Per l’apostolo Paolo l’esperienza dell’attraversamento del mare durante i suoi viaggi missionari diviene prova del suo grande amore per il Vangelo: i viaggi in mare attestano una passione che lo porta oltre i confini della sua appartenenza etnica e geografica e oltre ogni prudenza per manifestare una dedizione a Cristo, alla sua parola e ai credenti delle prime comunità cristiane che comporta il coinvolgimento totale della sua esistenza, oltre ogni pericolo. In 2Cor 11,24-32 il grande evangelizzatore ricorda tra le prove innumerevoli legate alla sua missione ben tre naufragi in mare e ricorda di aver trascorso un giorno e una notte in balìa delle onde.

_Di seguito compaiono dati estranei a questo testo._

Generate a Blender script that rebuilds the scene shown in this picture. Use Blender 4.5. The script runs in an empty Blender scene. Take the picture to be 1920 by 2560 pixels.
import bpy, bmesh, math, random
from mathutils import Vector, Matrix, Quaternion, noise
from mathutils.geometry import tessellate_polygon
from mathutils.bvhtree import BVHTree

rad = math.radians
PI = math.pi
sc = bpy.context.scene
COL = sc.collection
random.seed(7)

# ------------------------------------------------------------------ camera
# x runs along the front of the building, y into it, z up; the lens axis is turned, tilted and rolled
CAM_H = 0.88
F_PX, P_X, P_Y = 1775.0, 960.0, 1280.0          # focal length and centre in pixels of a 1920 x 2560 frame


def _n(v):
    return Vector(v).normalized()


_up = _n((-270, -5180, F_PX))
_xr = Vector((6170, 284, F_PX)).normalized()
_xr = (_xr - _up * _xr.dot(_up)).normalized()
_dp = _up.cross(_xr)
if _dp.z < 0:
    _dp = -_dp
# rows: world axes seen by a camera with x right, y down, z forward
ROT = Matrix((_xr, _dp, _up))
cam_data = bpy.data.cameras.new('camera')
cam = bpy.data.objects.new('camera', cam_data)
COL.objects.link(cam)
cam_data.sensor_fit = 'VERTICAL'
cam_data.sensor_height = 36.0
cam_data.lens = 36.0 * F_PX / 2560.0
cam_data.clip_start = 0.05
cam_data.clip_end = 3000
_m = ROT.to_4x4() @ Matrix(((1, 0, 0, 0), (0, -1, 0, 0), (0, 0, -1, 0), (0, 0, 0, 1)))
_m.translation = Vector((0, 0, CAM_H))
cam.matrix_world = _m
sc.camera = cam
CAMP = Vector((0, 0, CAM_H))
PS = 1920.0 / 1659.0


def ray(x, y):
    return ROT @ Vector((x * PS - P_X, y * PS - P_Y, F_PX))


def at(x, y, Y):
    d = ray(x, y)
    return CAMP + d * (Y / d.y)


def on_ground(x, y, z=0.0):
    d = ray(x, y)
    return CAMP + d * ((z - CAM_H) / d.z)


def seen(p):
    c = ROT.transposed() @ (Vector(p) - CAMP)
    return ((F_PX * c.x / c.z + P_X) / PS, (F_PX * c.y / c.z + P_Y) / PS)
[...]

L’Apocalisse, infine, mette in stretto rapporto con il mare le forze del male che Cristo Signore deve fronteggiare nel corso della storia (cf. Ap 13,1; 17,1). Descrivendo l’avvento della nuova Gerusalemme, in cui la signoria di Dio si eserciterà in pienezza, Giovanni ci fa pregustare il giorno in cui il mare, in quanto abisso satanico e forza del disordine, scomparirà lasciando il posto ai cieli nuovi e alla terra nuova (cf. Ap 21,1) perché tutto ciò che richiama l’idea del disordine e della disarmonia cede il posto a ciò che invece esprime bellezza e pace.

Spazio di fratellanza o sbarramento?

Il mare è un luogo ambivalente anche per noi che lo amiamo come spazio di ricreazione e lo temiamo come via di invasione. Mentre noi godiamo del privilegio di scegliere la spiaggia dove rilassarci, tante stragi si consumano nei nostri mari e le acque si tingono di sangue… La vita di tanti fratelli e sorelle, bambini e adulti, si spegne ogni giorno in mare, mentre noi chiudiamo gli occhi, serrati nell’individualismo che prosciuga il cuore e rende i nostri volti più minacciosi del mare in tempesta. Impareremo prima o poi a placare «il fragore dei flutti» di paure e indurimenti per ingegnarci a fare del mare uno spazio di fratellanza e d’incontro piuttosto che uno sbarramento o persino la tomba di molti? Riusciremo a renderci alleati del Dio della vita per far risalire dalla fossa la vita di chi grida alle nostre coscienze assopite?